On March 29, Semynozhenko sent a letter to several organization and ministries to determine “its future functioning.” It drew outrage from politicians and scholars.
 “The new authorities are rolling back all the important national gains that have been achieved over the last years,” Vyacheslav Kyrylenko, leader of the “For Ukraine” parliamentary faction told a Ukrainian television station on March 30. “For four years the Institute for National Memory has existed and now they will liquidate it.”
For his part, Semynozhenko told journalists on March 31 at a briefing at the Cabinet of Ministers that he never said he would shut down the institute. “We have a scientific and systematic approach, not ideological,” he said.
Semynozhenko said he was planning on visiting the institute by April 2. Yukhnovsky, however, said the deputy prime minister had called him on April 1 to say he needed to delay that meeting until after the Easter holiday.
Scholars throughout the country said they believe the attack on the institute is the latest in a series of events geared at rolling back gains of the Yushchenko era, including strengthening the nation’s understanding of its history.
Also a cause for concern is the State Security Service’s announcement that its archives might be closed. The spy agency’s new chief, Valery Khoroshkovsky, said the SBU is supposed to “guard the secrets and laws that create them.”

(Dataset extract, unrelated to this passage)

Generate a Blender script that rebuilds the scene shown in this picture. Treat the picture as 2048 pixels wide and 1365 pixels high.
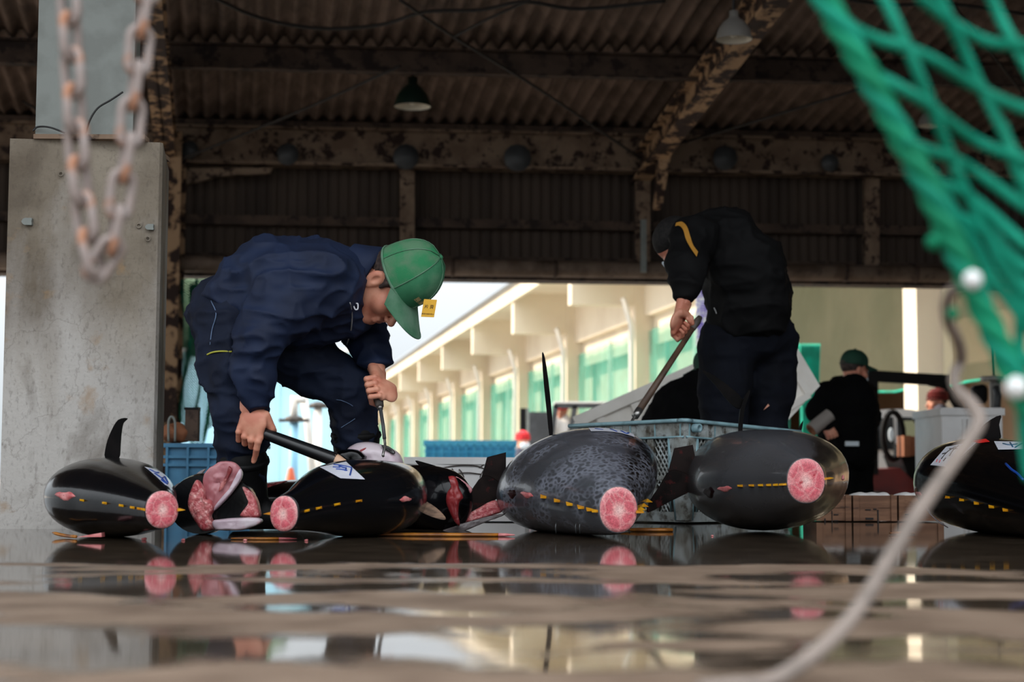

Vyatrovych said the SBU has stopped updating the electronic version of the archives and no longer responds to requests for information and declassification of documents. “There are systemic violations already,” Vyatrovych said.
If the National Memory Institute shuts down, the move “will ruin what remains of our national memory,” said Iryna Dovhaliuk, director of the Dnipropetrovsk-based Institute of Ukrainian Studies.
Some academics said the threat to the institute could in part be a reward to the Communists for their participation in Ukraine’s new governing coalition.
 “Without a doubt, this is a step forward for the Communists,” said Myroslav Marynovych, vice rector of the Ukrainian Catholic University in Lviv. “If the institute falls under the State Committee on Ukrainian Archives, it will be controlled by the Communists and…we will never have access to this information. This is one part of a larger mosaic. This is an attack in the Sovietization of Ukraine.”
Yukhnovsky, who is a veteran of World War II, said the direction is worrying. “It is necessary to have care and circumspection so this doesn’t allow the lessening of Ukrainian patriotism of the state. All this is very dangerous and anti-constitutional,” he said.